Proposition 2. Let $f \in \mathbb{Q}[X]$ be an irreducible polynomial of prime degree $p \ge 5$. Suppose that $f$ has $k>0$ pairs of nonreal roots. If $p \ge 4k+1$, then the Galois group $G$ is isomorphic to $\mathfrak{A}_p$ or $\mathfrak{S}_p$. If $k$ is odd then $G \cong \mathfrak{S}_p$.

The proof is done by showing that $\mathfrak{A}_p \subset G \subset \mathfrak{S}_p$. As the index of $\mathfrak{A}_p$ is $2$, $G$ can only be one of them. The solvability of $G$ is also concerned here.

Indeed, what we have proved in “the simplest case” is nothing but $k=1$. When $p \ge 5$ we clearly have $p \ge 1+4 \times 1$. This refined the result of A. Bialostocki and T. Shaska (see arXiv:math/0601397), and the inequality used to be

$$p \ge k(k\log k+2\log k+3).$$

When $k$ is big enough, we have $k(k\log{k}+2\log{k}+3) \ge 4k+1$. Oz Ben-Shimol’s result is a refinement because it is saying, $p$ does not need to that big. He also offered a refined algorithm to compute the Galois group, which we will present below. Also, computing $4k+1$ is much easier than computing $k^2\log{k}$ plus something.

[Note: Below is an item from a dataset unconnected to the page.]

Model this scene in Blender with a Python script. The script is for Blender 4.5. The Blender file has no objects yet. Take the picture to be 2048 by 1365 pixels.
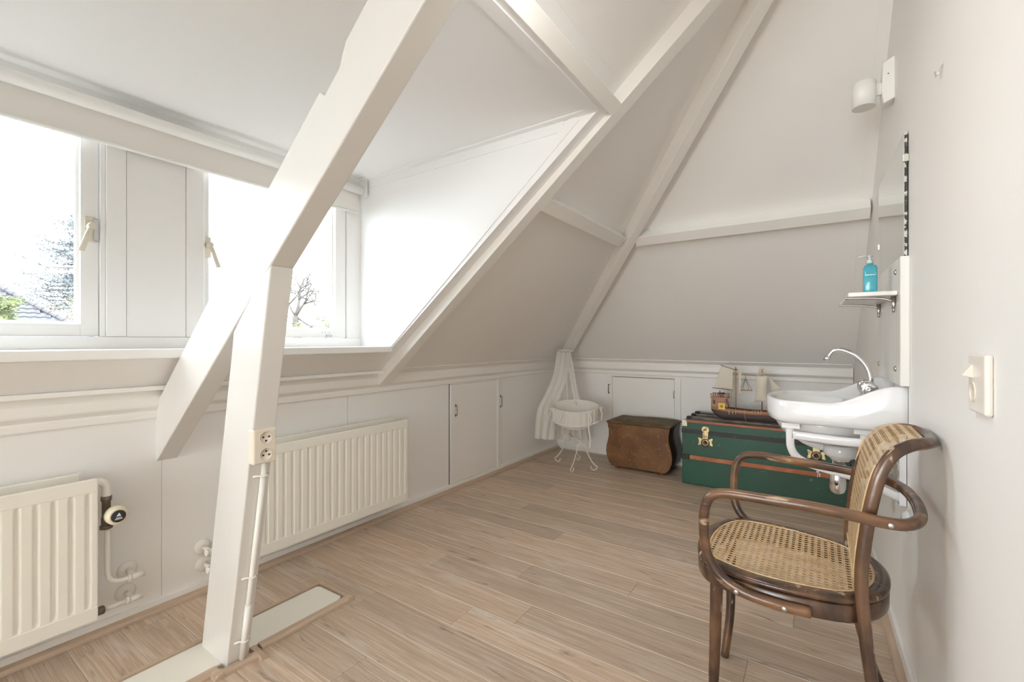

Input: An irreducible polynomial f(X) over Q with prime degree p >= 5
Output: The Galois group Gal(f/Q)
begin
    r:=NumberOfRealRoots(f(X))
    k:=(p-r)/2
    if k>0 and p>=4k+1 then
        if k is odd then
            Gal(f/Q)=S_p;
        else
            if ∆(f) is a complete square then
                Gal(f/Q)=A_p;
            else
                Gal(f/Q)=S_p;
            endif;
        endif;
    else
        ReductionMethod(f(X));
    endif;
end;

Here, $\Delta(f)$ is the discriminant of $f$. We have seen that whether $\Delta$ is a perfect square matters a lot. The discussion of ReductionMethod can be trailed in Oz Ben-Shimol’s paper.